§ WHAT IS REQUIRED: Take every line where the string "from" appears and copy it.

++++++++++++++++++++

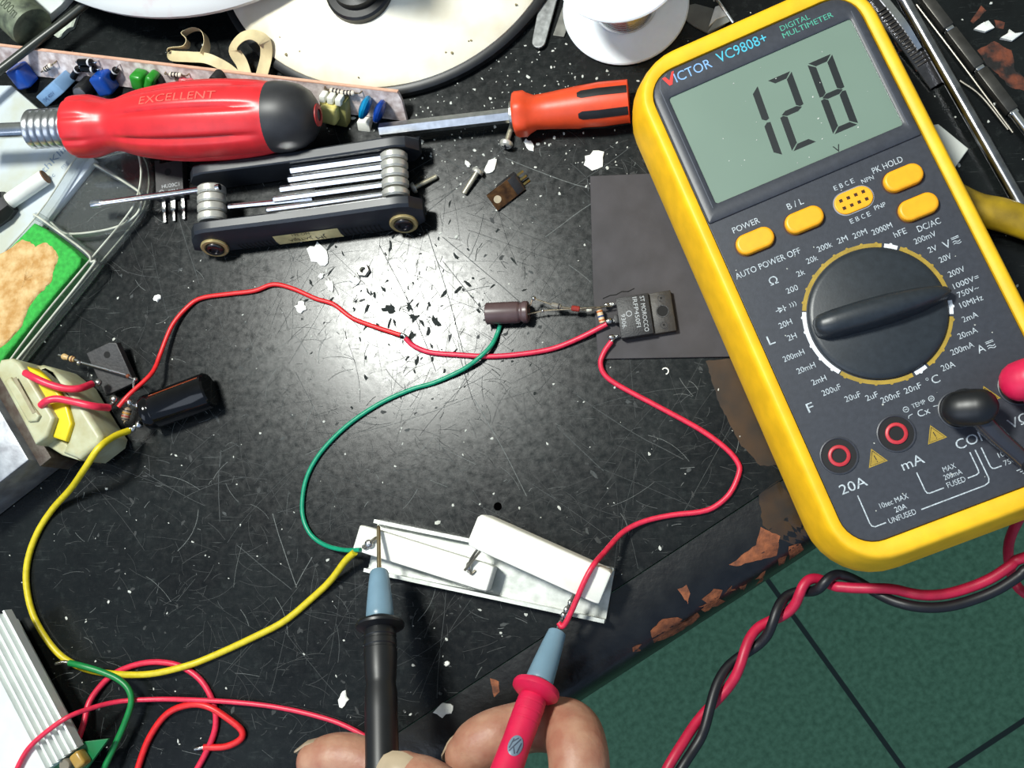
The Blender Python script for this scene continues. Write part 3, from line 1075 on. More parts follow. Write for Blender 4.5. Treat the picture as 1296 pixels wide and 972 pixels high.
# tweezers
tw = thing('tweezers', 'steel tweezers with a ribbed grip beside the top right of the multimeter', 'tweezers', at(1140, 50))
for k, (a, b, c) in enumerate((((1096, -20), (1128, 24), (1186, 108)), ((1108, -14), (1142, 28), (1164, 62)))):
    mb = MB()
    P = [at(*a, 2 + 5 * k), at(*b, 3 + 5 * k), at(*c, 1.5 + 3 * k)]
    Q = spl(P, 8)
    rings = []
    for i, q in enumerate(Q):
        t = (Q[min(i + 1, len(Q) - 1)] - Q[max(i - 1, 0)]).normalized()
        s = t.cross(V((0, 0, 1))).normalized()
        f = i / (len(Q) - 1)
        hw = (4.0 if k == 0 else 1.4) * (1 - 0.6 * max(0, f - .5))
        rings.append([q + s * hw + V((0, 0, -.5)), q - s * hw + V((0, 0, -.5)), q - s * hw + V((0, 0, .5)), q + s * hw + V((0, 0, .5))])
    mb.loft(rings)
    arm = mb.build('arm', pm('dark_steel', (96, 96, 100), 0.35, 0.9, 0.3, 200) if k == 0 else SHINY, tw)
    if k == 0:
        mb = MB()
        for i in range(17):
            q = P[1].lerp(P[2], -0.15 + i * .052)
            t = (P[2] - P[1]).normalized()
            mb.box((0, 0, 0), (0.7, 6.4 - i * .1, .8), 0.2, M=frame(q + V((0, 0, .7)), t))
        rb = mb.build('grip_ribs', pm('dull_steel', (88, 84, 80), 0.5, 0.7, 0.3, 300), arm)
wr = [((1215, 102), (1242, 122), (1276, 164), 'lower one'), ((1160, 6), (1218, 82), (1282, 168), 'upper one')]
for (a, b, c, _), lab in zip(wr, ('short thin grey wire beside the chrome rod', 'longer thin grey wire between the chrome rod and the jointed rod')):
    mb = MB()
    mb.tube([at(*a, .8), at(*b, 1.2), at(*c, .8)], 0.5, 8)
    tag(mb.build('thin_wire', pm('grey_wire', (120, 116, 108), 0.4, 0.8, 0.2, 300), loc=at(*b)), lab, 'wire')
mb = MB()
mb.prism([(p.x, p.y) for p in (at(1150, 165), at(1186, 160), at(1224, 191), at(1206, 216), at(1170, 210))], 0.5, 2.5, 0.3)
tag(mb.build('white_card', pm('white_card', (200, 204, 198), 0.6, 0, 0.05, 100), loc=at(1190, 185)), 'corner of a white card poking out from under the right of the multimeter', 'card')
mb = MB()
mb.tube([at(1180, 230, 7), at(1232, 262, 7), at(1275, 274, 7), at(1340, 300, 7)], [5.0, 6.2, 6.6, 5.5], 18, flat=0.8, round_ends=True)
tag(mb.build('plier_handle', pm('yellow_grip', (184, 152, 22), 0.45, 0, 0.25, 90, col2=(132, 108, 20)), loc=at(1270, 270)), 'yellow plastic tool handle right of the multimeter', 'tool')

# ------------------------------------------------------------------ screwdrivers
p0, p1 = at(92, 161, 27), at(403, 145.5, 25)
F = frame(p0, p1 - p0)
Ln = (p1 - p0).length
sd = thing('screwdriver', 'big red screwdriver with a black end cap lying across the circuit strip', 'screwdriver', p0)
REDH = pm('red_handle', (214, 40, 46), 0.36, 0, 0.12, 160, 0.05)
mb = MB(F)
sca = Ln / 311.0


def flutes(px_r, depth, n=96, nf=8, ph=math.radians(95)):
    out = []
    for j in range(n):
        a = 2 * math.pi * j / n
        c = math.cos(nf * (a - ph))
        out.append((px_r * sca * (1 - depth * max(0, c) ** 5), a))
    return out


prof = [(0, 31, 0), (2, 35, 0.10), (8, 37, .12), (26, 37, .10), (38, 34, .03), (52, 30.5, .01), (64, 31.5, .02), (78, 36, .10), (100, 41, .16), (140, 46, .17), (180, 47, .17), (215, 45.5, .15), (240, 43, .08), (252, 41, .01), (256, 40.5, 0)]
rings = []
for x, r, d in spl([tuple(map(float, q)) for q in prof], 3):
    rings.append([(x * sca, q * math.cos(a), q * math.sin(a)) for q, a in flutes(r, max(0, d) * .6)])
mb.loft(rings)
hd = mb.build('handle', REDH, sd, ang=50)
mb = MB(F @ Matrix.Rotation(math.pi / 2, 4, 'Y'))
mb.lathe([(0, 255.5 * sca), (40.6 * sca, 255.5 * sca), (41 * sca, 262 * sca), (40 * sca, 275 * sca), (36 * sca, 290 * sca), (29 * sca, 301 * sca), (19 * sca, 308 * sca), (12 * sca, 310.5 * sca), (0, 311 * sca)], 48)
mb.lathe([(7 * sca, 310.5 * sca), (7 * sca, 312.2 * sca), (13 * sca, 311.4 * sca), (13 * sca, 309 * sca)], 32, 1)
mb.build('end_cap', [pm('black_rubber', (44, 44, 46), 0.45, 0, 0.15, 200), pm('red_ring', (170, 40, 36), 0.5)], sd)
mb = MB(F @ Matrix.Rotation(-math.pi / 2, 4, 'Y'))
pr = [(0, -4)]
for k in range(6):
    z = k * 9.2 * sca
    pr += [(22.5 * sca, z), (23.6 * sca, z + 2 * sca), (23.6 * sca, z + 7 * sca), (22 * sca, z + 8.6 * sca)]
pr += [(20 * sca, 54 * sca), (11 * sca, 55 * sca), (0, 55 * sca)]
mb.lathe(pr, 40)
mb.build('ferrule', STEEL, sd)
mb = MB(F @ Matrix.Rotation(-math.pi / 2, 4, 'Y'))
mb.lathe([(0, 50 * sca), (9.4 * sca, 50 * sca), (9.4 * sca, 150 * sca), (0, 150 * sca)], 24)
mb.build('shaft', SHINY, sd)
mb = MB(F)
tv, tf = text_mesh('EXCELLENT')
handle_r = lambda x: next(ra + (rb - ra) * (x - xa) / (xb - xa) for (xa, ra, _), (xb, rb, _) in zip(prof, prof[1:]) if xa <= x <= xb) + .5
x1 = max(v[0] for v in tv)
hc = max(p[1] for p in text_mesh('H')[0])
wid, cap = 96 * sca, 10.5 * sca
base_a = math.radians(77)
pts = []
for v in tv:
    X_ = 108 * sca + v[0] / x1 * wid
    q = handle_r(X_ / sca) * sca + 0.12
    a = base_a - (v[1] / hc) * cap / q + cap / q / 2
    pts.append((X_, q * math.cos(a) * 1.0, q * math.sin(a)))
mb.add(pts, tf)
mb.build('embossed_lettering', pm('worn_red', (232, 96, 84), 0.5), hd)

p0, p1 = at(650, 145.5, 9), at(796, 128.5, 9)
F = frame(p0, p1 - p0)
Ln = (p1 - p0).length
s2 = Ln / 146.0
sd = thing('screwdriver', 'orange screwdriver with black stripes left of the multimeter', 'screwdriver', p0)
ORH = pm('orange_handle', (222, 74, 34), 0.42, 0, 0.1, 160, 0.05)
mb = MB(F)
rings = []
for x, r, hexm in [(0, 22, 0), (1, 26, .03), (4, 27.5, .05), (15, 27.5, .05), (19, 25, .03), (28, 21.5, 0), (45, 22.5, 0), (80, 26, 0), (110, 28, 0), (146, 27, 0)]:
    rings.append([(x * s2, r * s2 * (1 - hexm * math.cos(6 * 2 * math.pi * j / 36)) * math.cos(2 * math.pi * j / 36), r * s2 * (1 - hexm * math.cos(6 * 2 * math.pi * j / 36)) * math.sin(2 * math.pi * j / 36)) for j in range(36)])
mb.loft(rings)
hd = mb.build('handle', ORH, sd, ang=50)
for a in (0.37, 1.38, 2.39, 3.40):
    mb = MB(F)
    rings = []
    for i in range(13):
        x = 84 + i * 5.1
        r = (26.2 + (x - 80) / 30 * 2 if x < 110 else 28.2 - (x - 110) / 36) * s2 + 0.12
        hwid = 5.5 * s2 * (0.55 if i == 0 else 1)
        rings.append([(x * s2, r * math.cos(a + k * hwid / r), r * math.sin(a + k * hwid / r)) for k in (-1, -.33, .33, 1)])
    mb.loft(rings, False, False, closed=False)
    mb.build('grip_stripe', BLACK, hd)
mb = MB(F @ Matrix.Rotation(-math.pi / 2, 4, 'Y'))
mb.lathe([(0, -3), (19 * s2, -3), (18 * s2, 1.2), (9 * s2, 2.0), (0, 2.1)], 24)
mb.build('ferrule', TIN, sd)
mb = MB(F @ Matrix.Rotation(-math.pi / 2, 4, 'Y'))
mb.lathe([(0, 1), (9.2 * s2, 1), (9.2 * s2, 176 * s2), (0, 176 * s2)], 6)
mb.build('shaft', STEEL, sd, ang=20)

# ------------------------------------------------------------------ folding hex key set
kA, kB = at(271, 303, 10), at(510, 272, 10)
F = frame(kA, kB - kA)                                   # x along, y away from the viewer, z up
F.translation = V((kA.x, kA.y, 0))
KL = (V((kB.x, kB.y, 0)) - V((kA.x, kA.y, 0))).length
ks = thing('hex_key_set', 'folding hex key set with two black side plates and one key swung out', 'tool', (kA.x, kA.y, 0))
PLATE = pm('dark_blue_black_plastic', (33, 37, 44), 0.4, 0, 0.15, 250)
x0, x1 = -9.5, KL + 9.5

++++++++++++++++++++

§ TASK SOLUTION:
The Blender Python script for this scene continues. Write part 3, from line 1075 on. More parts follow. Write for Blender 4.5. Treat the picture as 1296 pixels wide and 972 pixels high.
tag(mb.build('white_card', pm('white_card', (200, 204, 198), 0.6, 0, 0.05, 100), loc=at(1190, 185)), 'corner of a white card poking out from under the right of the multimeter', 'card')
F = frame(kA, kB - kA)                                   # x along, y away from the viewer, z up